Chennai Mathematical Institute

Seminars




11.00 am, Seminar Hall
Derandomizing Isolation in the Space-Bounded setting

Gautam Prakriya
University of Wisconsin-Madison.
11-08-17


Abstract

Isolation is the process of singling out a solution to a problem that may have many solutions. It plays an important role in the design of parallel algorithms where it allows us to ensure that multiple parallel processes all work towards the same global solution. For example the best parallel algorithms for finding perfect matchings in graphs hinge on isolations for this reason. Isolations are also an ingredient in sequential algorithms for NP complete problems like Hamiltonicity. In the algebraic setting Isolations help avoid cancellations and allow us to reduce multivariate polynomial identity testing to univariate polynomial identity testing. All of these algorithms are randomized, and the only reason is the use of the Isolation Lemma - that for any set system over a finite universe, a random assignment of small integer weights to the elements of the universe has a high probability of yielding a unique set of minimum weight in the system.

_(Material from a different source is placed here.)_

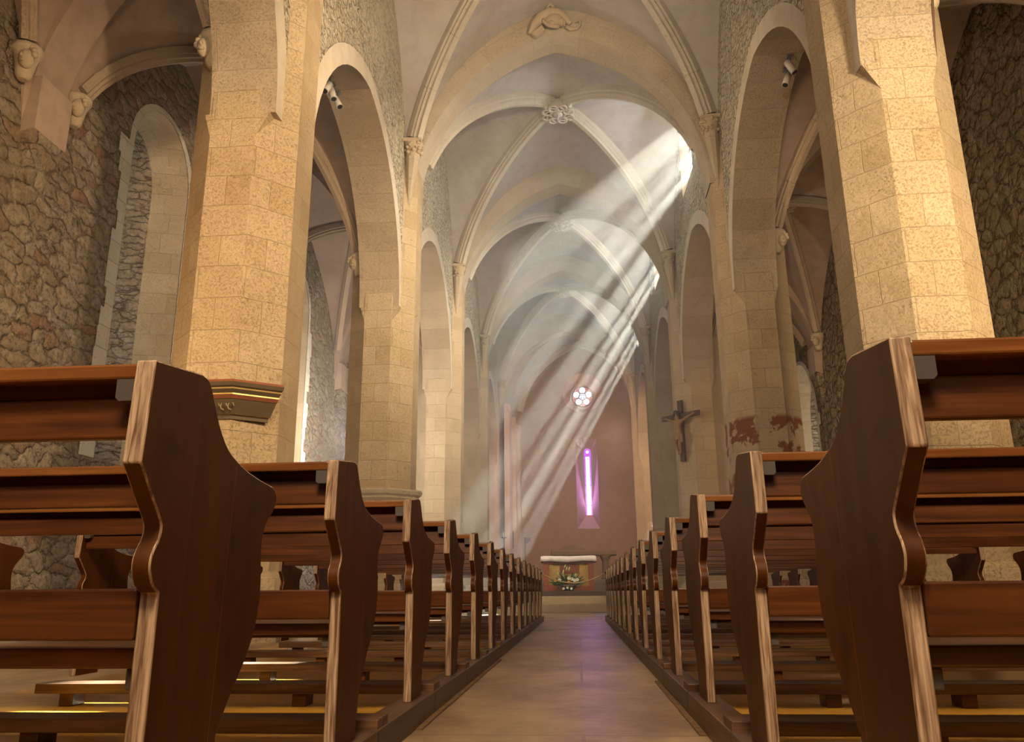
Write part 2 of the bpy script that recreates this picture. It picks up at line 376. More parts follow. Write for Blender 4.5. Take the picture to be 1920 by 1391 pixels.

This talk is about the possibility of deterministic isolation in the space-bounded setting. The question is: Can one always make the accepting computation paths of nondeterministic space-bounded machines unique without changing the underlying language and without blowing up the space by more than a constant factor? I will present some partial results towards the resolution of this question, obtained jointly with Dieter van Melkebeek.